Ella admiraba la poesía de Robert y Elizabeth Barrett Browning. Y, aunque fue disuadida de leer la poesía de su contemporáneo Walt
Whitman, los dos poetas están actualmente conectados debido al distinguido
lugar que ocupan como los fundadores de una única voz poética americana. Así lo
hemos podido comprobar en los poemas que esta semana hemos estado leyendo en
clase. En el de Whitman, se concebía al hombre como unidad, ya que todos
venimos, estamos y vamos al mismo lugar; al igual que en el poema de Dickinson,
donde se dice textualmente: “somos hermanos”.

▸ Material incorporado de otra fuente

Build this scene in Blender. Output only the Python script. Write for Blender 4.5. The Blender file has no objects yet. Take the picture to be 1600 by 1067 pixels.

Bueno, pues es en estos dos poemas donde vemos reflejados
los ideales de Emily Dickinson. Ella concebía la bondad como el punto más álgido
al que podemos alcanzar en nuestra vida, el único sentido que le podemos dar a
esta. Esto nos lo cuenta a lo largo del primer poema con el uso de verbos como “evitar”,
“aliviar”, “atenuar” y “ayudar” como sinónimos todos ellos de bondad, del bien,
además de las palabras “vivido” y “vida”, que completan su ideal. En el segundo
poema, se presentan como palabras clave “Belleza” y “Verdad”. Ambas son
utilizadas en sus respectivos versos como máxima expresión del bien, de la
bondad. Por ello, de la Belleza y la Verdad se dice que son comparables, que
son “hermanos”, y que por ellas dos la misma voz poética muere: “había muerto
yo por la Belleza…a alguno que murió por la Verdad”.